A última sala aberta ao público foi a que serviu, durante cerca de trinta anos, de atelier ao professor Columbano.

Encerra – numa apoteose póstuma – um grande número de obras do mestre há pouco desaparecido.

Não tardará a ser inaugurada ainda uma outra sala de, vastas dimensões que se lhe segue.

Nessa sala acham-se representados os artistas de hoje, em plena maturação uns, outros balbuciando ensaios, num esforço meritório de renovamento, mais ou menos feliz na expressão, outros ainda repetindo mal lugares comuns e fórmulas estafadas, – em todo o caso documentos duma época de crise, em que cada um procura afirmar-se como pode no caos deste meio desorientado.

Nem todas essas obras são peças de Museu, no sentido convencionado da palavra, isto é, as melhores obras, as mais representativas do temperamento e do talento de cada artista? Assim é, efectivamente.

Mas a missão do Museu de Arte Contemporânea é certamente mais eficazmente cumprida se se orientar no sentido de animar os novos, em terra de tão poucas compensações, do que se se aplicar a escolher apenas obras definitivas, segundo um critério tardio e sempre falível.

A evolução da arte, como a de um artista, é constituída por uma sucessão de esforços transitórios e incompletos, em busca duma maior e mais pura realização de tudo quanto anda suspenso, na atmosfera duma época ou na nebulosa dos sonhos subjectivos.

E os museus de arte contemporânea, se não querem limitar-se à função de museus da história natural, que exibem as espécies já classificadas – mortas e empalhadas – devem ser também e sobretudo galerias de arte moderna, da arte em movimento, e de arquivar dia a dia as atitudes e até os desvarios das gerações que caminham, por entre sobressaltos criadores e arrependimentos que estabilizam.

Entre nós, esta palavra Museu anda intimamente ligada a esta outra, Academia. De aí a falsa ideia, de que só é digno de Museu o que merece a sanção benevolente da Academia, numa palavra esta espécie de obras que facilmente agradam a quem não tem uma educação artística do seu tempo, convencionais e rotineiras como as medalhas e os diplomas que sempre conquistam, inevitavelmente.

Um Museu de Arte Contemporânea, capaz de aguentar sem quebra o pesado qualificativo de Nacional, tem de recolher todas as manifestações significativas das artes plásticas do país, em primeiro lugar – e sem distinção de norte ou sul. Mas necessita também de marcar as balizas de arte em geral, donde quer que ela venha: De Munich ou de Londres, da Itália e da Rússia, ou desse Paris que há / 8 / tanto tempo exerce uma indisputável hegemonia na orientação da arte.

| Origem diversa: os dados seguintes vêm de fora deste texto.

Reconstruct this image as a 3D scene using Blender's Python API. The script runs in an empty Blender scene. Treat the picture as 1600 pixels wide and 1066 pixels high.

O que hoje encerra o Museu Nacional de Arte Contemporânea é uma colectânea de quadros e esculturas que representa menos mal a Academia ou a Escola de Belas Artes de Lisboa, mas onde não se adivinha o pré-rafaelismo, nem se avalia o que foi esse movimento de renovação tão fecundo que se chamou o impressionismo, se não vislumbra o vivo renascer da compreensão dos primitivos, que constituiu a reacção contra a moleza dos impressionistas, nem as novas harmonias decorativas que em França começam com Seurat e Puvis de Chavannes, ou essa outra reacção, ideográfica e excessiva, a que se chamou cubismo, a pretensão de exprimir plasticamente o que, por definição e essência, não é plasticidade, que foi o futurismo. Sem falarmos já nos interseccionismos, dadaísmos, super-realismos e todos os ismos que rotularam formulas preconcebidas de estéticas a que falta, pelo menos, uma sincera correspondência na sensibilidade das seus próprios apóstolos.

Dir-se-á então que o Museu Nacional de Arte Contemporânea traiu a sua Missão?

Evidentemente, se a nossa exigência não quiser conhecer-lhe os forçados limites. Mas essa traição praticou-a o Luxembourg, em Paris, apesar de o Estado Francês consagrar enormes verbas anuais para a aquisição de pintura e escultura. Quem quiser conhecer os melhores quadros de Manet e de Césanne não os encontrará nas galerias do próprio país. Terá de ir a Berlim, a Hamburgo, a Munich, a New-York, e Chicago, porque – ninguém é profeta na sua terra – ainda estes artistas eram amaldiçoados nas esferas oficiais, quando os conhecedores de arte moderna alemães e americanos sabiam escolher as peças mais representativas e comprá-las por preços consideráveis, que eram a felicidade para os artistas. O destino vingou-os. Mais tarde, o Estado francês teve que adquirir por verdadeiras riquezas algumas dessas obras, que os seus autores vendiam, nos tempos heróicos do desprezo académico, por um prato de lentilhas!